Extract each line holding the word "follow" from the entries.
start DATA LISTING
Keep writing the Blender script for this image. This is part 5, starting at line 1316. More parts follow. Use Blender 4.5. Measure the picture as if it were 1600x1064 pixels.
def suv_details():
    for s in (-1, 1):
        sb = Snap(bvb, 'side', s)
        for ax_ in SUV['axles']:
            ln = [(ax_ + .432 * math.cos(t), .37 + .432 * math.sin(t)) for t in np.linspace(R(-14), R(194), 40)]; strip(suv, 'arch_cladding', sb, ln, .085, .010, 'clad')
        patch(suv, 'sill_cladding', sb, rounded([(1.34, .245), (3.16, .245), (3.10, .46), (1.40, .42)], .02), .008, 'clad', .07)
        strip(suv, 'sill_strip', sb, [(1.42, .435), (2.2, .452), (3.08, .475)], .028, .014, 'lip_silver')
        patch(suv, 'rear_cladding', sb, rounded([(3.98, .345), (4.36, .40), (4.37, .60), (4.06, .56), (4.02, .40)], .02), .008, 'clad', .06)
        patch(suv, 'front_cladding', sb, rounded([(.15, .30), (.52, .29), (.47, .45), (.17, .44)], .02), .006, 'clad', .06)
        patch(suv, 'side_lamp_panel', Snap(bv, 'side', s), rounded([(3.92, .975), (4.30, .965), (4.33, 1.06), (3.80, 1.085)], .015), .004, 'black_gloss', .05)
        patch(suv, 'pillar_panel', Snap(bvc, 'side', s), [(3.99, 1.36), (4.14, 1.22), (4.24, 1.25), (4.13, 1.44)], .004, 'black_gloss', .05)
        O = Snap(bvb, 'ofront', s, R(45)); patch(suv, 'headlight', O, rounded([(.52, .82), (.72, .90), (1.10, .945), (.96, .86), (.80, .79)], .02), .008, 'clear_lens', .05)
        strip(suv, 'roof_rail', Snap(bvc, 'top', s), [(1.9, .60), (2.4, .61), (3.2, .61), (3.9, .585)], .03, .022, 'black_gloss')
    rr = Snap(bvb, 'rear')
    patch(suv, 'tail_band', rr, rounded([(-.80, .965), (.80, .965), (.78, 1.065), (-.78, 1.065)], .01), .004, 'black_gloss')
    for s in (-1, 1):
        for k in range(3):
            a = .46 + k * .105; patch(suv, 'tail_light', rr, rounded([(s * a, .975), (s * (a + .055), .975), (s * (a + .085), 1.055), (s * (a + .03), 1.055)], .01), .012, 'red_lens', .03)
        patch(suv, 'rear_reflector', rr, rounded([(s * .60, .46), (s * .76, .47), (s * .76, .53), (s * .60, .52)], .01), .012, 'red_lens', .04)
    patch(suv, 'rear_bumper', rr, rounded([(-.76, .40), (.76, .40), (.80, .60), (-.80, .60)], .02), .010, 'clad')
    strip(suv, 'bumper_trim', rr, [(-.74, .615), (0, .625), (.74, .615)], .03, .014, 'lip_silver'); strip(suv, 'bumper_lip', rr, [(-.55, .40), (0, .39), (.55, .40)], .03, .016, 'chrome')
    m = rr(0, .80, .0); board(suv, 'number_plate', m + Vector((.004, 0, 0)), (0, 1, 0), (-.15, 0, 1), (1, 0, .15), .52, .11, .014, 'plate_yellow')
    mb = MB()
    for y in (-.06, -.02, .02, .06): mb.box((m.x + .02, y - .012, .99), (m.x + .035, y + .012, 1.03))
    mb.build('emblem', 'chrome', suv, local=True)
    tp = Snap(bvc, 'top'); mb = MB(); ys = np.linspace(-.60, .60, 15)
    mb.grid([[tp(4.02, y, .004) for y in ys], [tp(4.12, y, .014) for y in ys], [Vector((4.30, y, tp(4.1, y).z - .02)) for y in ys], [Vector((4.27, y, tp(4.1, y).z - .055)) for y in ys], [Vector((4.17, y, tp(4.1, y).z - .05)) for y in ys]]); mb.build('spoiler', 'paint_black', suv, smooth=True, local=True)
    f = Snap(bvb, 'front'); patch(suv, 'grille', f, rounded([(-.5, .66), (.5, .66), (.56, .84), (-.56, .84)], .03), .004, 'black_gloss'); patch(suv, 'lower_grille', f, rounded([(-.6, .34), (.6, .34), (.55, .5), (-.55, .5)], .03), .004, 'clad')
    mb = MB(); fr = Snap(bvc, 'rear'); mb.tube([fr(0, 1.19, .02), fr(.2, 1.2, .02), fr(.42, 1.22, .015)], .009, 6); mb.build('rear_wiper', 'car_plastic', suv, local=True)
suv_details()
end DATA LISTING
start DATA LISTING
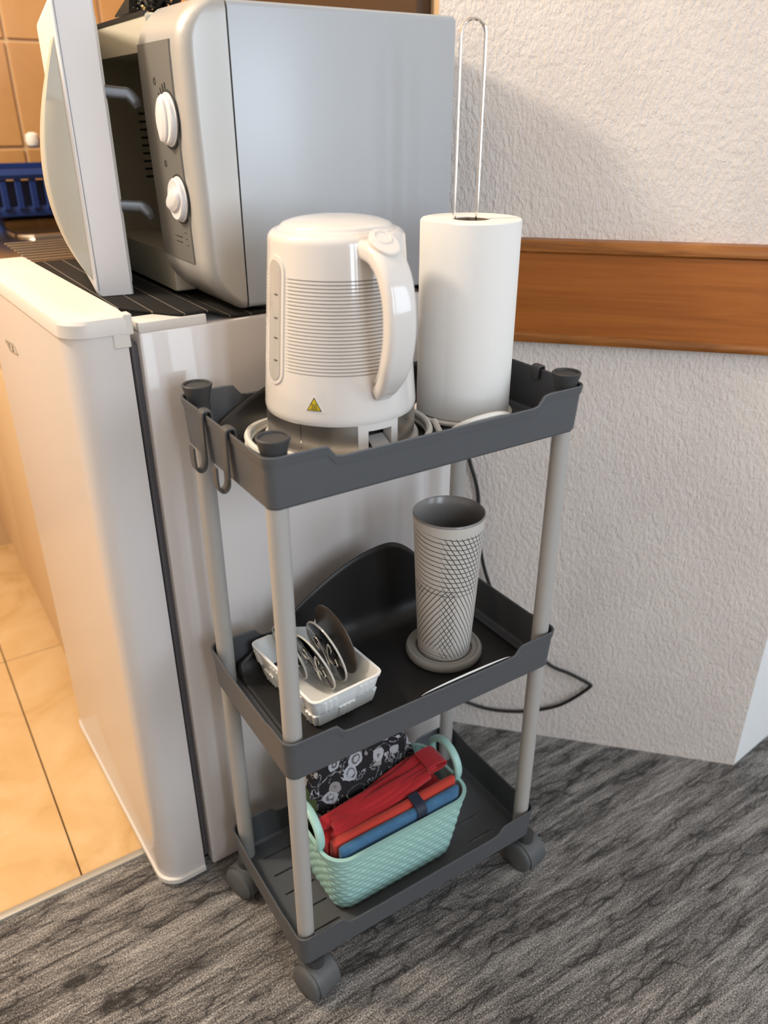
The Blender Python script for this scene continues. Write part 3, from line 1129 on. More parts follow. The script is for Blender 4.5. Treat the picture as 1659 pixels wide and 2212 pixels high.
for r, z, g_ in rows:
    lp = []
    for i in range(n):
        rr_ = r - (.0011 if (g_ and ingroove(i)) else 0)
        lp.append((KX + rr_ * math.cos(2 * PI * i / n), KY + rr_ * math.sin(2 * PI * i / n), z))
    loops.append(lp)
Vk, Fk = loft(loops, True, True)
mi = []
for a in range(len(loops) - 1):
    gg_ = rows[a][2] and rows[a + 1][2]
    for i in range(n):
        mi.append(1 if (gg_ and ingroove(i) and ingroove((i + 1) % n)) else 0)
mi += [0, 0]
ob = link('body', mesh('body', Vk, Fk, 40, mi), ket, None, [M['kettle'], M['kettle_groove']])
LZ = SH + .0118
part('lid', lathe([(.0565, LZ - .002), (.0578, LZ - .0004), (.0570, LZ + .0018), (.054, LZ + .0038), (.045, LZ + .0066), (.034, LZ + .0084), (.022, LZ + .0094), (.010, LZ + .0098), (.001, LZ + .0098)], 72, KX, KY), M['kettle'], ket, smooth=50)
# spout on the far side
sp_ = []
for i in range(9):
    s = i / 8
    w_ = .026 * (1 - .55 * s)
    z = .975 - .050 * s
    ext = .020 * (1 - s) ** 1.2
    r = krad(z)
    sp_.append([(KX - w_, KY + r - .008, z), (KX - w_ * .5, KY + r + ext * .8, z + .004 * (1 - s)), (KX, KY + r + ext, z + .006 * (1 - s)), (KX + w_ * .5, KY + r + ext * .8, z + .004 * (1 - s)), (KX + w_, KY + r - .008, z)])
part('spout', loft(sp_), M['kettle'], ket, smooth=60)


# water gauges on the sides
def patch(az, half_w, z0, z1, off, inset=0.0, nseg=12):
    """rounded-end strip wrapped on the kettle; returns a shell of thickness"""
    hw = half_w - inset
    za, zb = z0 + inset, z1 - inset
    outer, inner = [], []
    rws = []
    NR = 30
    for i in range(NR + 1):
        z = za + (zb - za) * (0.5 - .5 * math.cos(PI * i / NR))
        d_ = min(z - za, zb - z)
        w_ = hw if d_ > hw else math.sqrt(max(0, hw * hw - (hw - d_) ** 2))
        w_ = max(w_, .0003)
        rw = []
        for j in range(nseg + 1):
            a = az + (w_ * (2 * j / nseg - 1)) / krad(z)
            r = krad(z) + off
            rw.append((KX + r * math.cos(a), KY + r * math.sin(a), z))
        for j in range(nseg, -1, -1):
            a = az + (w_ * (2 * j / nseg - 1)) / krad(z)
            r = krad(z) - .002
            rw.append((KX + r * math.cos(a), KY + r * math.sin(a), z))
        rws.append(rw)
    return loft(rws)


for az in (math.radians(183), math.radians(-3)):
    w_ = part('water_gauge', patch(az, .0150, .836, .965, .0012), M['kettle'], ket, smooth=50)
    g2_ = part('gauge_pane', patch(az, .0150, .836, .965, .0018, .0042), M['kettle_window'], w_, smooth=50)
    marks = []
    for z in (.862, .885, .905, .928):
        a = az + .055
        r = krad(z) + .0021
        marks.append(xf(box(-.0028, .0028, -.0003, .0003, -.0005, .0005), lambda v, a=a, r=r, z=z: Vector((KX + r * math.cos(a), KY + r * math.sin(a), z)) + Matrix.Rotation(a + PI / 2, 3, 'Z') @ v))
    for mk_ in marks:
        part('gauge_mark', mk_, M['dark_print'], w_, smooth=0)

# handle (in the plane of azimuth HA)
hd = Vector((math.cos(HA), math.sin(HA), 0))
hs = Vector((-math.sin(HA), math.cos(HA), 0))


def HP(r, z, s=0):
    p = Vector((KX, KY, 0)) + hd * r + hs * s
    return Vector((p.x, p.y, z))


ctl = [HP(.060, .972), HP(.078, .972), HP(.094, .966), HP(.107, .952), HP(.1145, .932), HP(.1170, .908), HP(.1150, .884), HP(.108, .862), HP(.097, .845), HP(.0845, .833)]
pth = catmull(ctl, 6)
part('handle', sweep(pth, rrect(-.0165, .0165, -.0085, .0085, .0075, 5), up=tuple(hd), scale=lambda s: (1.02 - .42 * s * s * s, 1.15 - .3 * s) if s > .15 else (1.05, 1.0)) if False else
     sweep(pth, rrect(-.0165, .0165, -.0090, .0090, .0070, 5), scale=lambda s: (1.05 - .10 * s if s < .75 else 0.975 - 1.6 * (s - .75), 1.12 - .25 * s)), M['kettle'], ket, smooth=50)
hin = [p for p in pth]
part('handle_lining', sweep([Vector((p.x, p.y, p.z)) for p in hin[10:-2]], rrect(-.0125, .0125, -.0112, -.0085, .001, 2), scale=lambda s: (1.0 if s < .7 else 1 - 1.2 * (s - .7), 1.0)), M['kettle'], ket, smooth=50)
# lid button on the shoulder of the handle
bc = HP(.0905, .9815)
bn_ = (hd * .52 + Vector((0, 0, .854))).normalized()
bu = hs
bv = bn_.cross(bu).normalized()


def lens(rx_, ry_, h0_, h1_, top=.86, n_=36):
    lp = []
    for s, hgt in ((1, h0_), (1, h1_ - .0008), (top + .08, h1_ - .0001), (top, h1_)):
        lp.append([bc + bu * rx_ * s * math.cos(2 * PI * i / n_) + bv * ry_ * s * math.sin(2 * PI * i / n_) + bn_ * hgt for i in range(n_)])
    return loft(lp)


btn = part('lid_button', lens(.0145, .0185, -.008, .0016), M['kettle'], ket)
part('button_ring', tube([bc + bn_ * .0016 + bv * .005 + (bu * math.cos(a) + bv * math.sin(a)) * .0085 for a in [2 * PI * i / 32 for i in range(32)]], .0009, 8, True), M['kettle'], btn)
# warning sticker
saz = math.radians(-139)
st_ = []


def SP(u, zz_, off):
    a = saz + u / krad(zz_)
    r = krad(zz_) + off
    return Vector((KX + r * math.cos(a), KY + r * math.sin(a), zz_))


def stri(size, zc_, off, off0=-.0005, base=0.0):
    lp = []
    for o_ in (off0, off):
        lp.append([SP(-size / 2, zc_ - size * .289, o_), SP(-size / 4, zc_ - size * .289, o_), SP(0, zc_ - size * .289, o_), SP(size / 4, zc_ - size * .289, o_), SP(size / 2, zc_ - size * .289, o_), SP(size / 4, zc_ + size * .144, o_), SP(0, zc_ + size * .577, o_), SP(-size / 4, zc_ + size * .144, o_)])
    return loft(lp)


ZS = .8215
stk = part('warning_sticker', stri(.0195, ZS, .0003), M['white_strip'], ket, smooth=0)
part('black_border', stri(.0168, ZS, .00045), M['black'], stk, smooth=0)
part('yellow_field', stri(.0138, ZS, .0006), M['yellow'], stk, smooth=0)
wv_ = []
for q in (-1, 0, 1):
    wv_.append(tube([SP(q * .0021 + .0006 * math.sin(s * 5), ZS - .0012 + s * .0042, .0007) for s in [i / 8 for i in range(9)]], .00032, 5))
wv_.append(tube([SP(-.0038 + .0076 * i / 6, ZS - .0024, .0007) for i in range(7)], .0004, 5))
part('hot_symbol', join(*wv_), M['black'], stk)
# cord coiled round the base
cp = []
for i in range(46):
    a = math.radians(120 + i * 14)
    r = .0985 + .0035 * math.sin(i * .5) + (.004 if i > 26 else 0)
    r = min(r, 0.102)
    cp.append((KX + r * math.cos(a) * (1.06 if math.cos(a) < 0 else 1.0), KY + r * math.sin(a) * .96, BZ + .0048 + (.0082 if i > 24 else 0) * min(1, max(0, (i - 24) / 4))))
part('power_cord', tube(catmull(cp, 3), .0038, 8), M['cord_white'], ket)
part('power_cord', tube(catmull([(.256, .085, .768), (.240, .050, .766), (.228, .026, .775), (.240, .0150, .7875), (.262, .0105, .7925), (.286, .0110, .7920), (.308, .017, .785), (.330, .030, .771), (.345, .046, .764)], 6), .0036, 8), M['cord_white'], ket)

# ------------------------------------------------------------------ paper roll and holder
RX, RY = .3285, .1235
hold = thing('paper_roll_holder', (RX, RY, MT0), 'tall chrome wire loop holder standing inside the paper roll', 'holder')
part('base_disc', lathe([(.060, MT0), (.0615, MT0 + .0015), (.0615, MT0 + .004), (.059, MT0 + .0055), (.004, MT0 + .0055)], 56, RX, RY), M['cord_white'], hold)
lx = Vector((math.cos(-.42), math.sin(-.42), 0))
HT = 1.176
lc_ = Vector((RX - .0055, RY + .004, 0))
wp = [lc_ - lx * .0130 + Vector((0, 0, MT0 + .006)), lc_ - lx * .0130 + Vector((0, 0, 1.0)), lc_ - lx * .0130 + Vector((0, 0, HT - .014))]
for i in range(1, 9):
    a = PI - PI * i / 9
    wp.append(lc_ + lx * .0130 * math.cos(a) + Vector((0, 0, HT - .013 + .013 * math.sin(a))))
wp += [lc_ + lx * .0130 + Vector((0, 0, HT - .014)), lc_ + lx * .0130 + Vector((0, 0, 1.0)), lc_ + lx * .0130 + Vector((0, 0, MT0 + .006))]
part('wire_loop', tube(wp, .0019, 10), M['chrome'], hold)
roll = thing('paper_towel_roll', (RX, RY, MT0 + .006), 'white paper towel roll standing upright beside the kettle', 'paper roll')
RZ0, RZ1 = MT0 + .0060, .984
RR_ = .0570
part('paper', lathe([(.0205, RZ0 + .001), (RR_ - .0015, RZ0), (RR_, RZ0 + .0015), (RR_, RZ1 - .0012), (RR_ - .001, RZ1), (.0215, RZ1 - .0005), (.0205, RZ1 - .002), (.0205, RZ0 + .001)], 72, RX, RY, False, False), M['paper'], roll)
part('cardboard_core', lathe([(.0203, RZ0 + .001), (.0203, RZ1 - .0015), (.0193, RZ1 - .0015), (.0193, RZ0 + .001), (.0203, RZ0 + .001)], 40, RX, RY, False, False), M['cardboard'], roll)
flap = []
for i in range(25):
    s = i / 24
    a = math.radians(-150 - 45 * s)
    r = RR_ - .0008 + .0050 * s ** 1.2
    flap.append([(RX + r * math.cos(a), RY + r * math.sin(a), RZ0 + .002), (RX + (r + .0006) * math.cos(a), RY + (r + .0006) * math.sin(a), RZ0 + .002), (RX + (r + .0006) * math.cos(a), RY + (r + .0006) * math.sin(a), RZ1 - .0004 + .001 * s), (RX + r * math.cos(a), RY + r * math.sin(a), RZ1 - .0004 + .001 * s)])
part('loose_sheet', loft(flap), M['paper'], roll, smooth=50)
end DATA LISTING
| WRITTEN ANSWER |
Keep writing the Blender script for this image. This is part 5, starting at line 1316. More parts follow. Use Blender 4.5. Measure the picture as if it were 1600x1064 pixels.
The Blender Python script for this scene continues. Write part 3, from line 1129 on. More parts follow. The script is for Blender 4.5. Treat the picture as 1659 pixels wide and 2212 pixels high.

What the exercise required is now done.